System Integration

During this week all the individual developments completed throughout Fab Academy were integrated into a single functional system. The objective was to combine mechanical design, electronics production, embedded programming, interface development, sensing, and output devices into the final FAB ENCLOSER prototype.

The FAB ENCLOSER is a controlled environment designed to improve the reliability of 3D printing by maintaining stable environmental conditions. The system continuously monitors temperature and humidity while controlling internal heating and ventilation.

This week represented the transition from isolated subsystems to a complete product capable of operating as a single integrated machine.

Before beginning assembly, a complete system architecture was developed to define the relationship between all hardware components. The enclosure contains sensing, processing, visualization, heating, ventilation and monitoring systems connected to a central controller board.

The architecture was designed around a custom PCB developed during the Electronics Design and Electronics Production assignments. This board acts as the central hub that communicates with sensors and output devices.

The final enclosure integrates multiple subsystems that were individually developed throughout the Fab Academy process.

The enclosure structure was designed to provide a thermally controlled environment while maintaining visibility of the printing process.

The body of the enclosure was designed using galvanized steel panels due to their rigidity, durability and resistance to elevated temperatures.

According to the design sketch, the enclosure consists of:

• Galvanized steel body panels
• Galvanized steel top cover
• Galvanized steel bottom panel
• Two transparent acrylic doors

Acrylic doors were selected to allow visual inspection of the printer while maintaining thermal isolation.

The enclosure dimensions were established around the size of the 3D printer and future electronic components while maintaining sufficient internal airflow.

The custom PCB serves as the central electronic controller for the entire system. All sensors, displays and actuators are connected directly to this board.

The board integrates:

• ESP32-C3 microcontroller
• SHT31 temperature and humidity sensor
• OLED display
• Fan control outputs
• Power regulation circuitry
• User input buttons

This centralized architecture simplifies wiring and reduces the number of independent modules required inside the enclosure.
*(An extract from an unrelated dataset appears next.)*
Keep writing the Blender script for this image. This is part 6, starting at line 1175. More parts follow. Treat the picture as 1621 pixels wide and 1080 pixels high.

Environmental conditions are continuously monitored using an SHT31 digital sensor.

The sensor provides:

• Temperature measurements
• Relative humidity measurements

Data is transmitted through the I²C communication protocol to the ESP32 controller.

The measured values are displayed locally on the OLED screen and can also be transmitted to the remote monitoring interface.

Two main actuators are responsible for controlling the internal environment:

• Heating element
• Exhaust fan

The heater increases the internal temperature when necessary, while the fan removes hot air to prevent overheating.

The control logic is based on sensor measurements. When the temperature exceeds a predefined threshold, the fan is activated automatically. Future versions will implement PID control for improved thermal regulation.

A Raspberry Pi 5 equipped with a camera module is integrated into the enclosure for real-time monitoring of the printing process.

The Raspberry Pi serves several purposes:

• Remote video streaming
• Print monitoring
• Future AI-based failure detection
• Remote user interaction

The camera is positioned to observe the print area and provide continuous visual feedback through the desktop interface.

The monitoring dashboard developed during Week 14 acts as the primary user interface for the enclosure.

Through this application the user can:

• Monitor temperature
• Monitor humidity
• View live camera feed
• Control heating
• Control ventilation
• Activate emergency stop functions

The interface centralizes all system information into a single control panel, improving usability and enabling future remote access.

The entire enclosure is powered through a 12V power supply connected to the AC mains.

This supply distributes energy to:

• Electronic controller board
• Cooling fan
• Heating element
• Display system
• Additional peripherals

A dedicated power switch was incorporated to provide safe startup and shutdown procedures.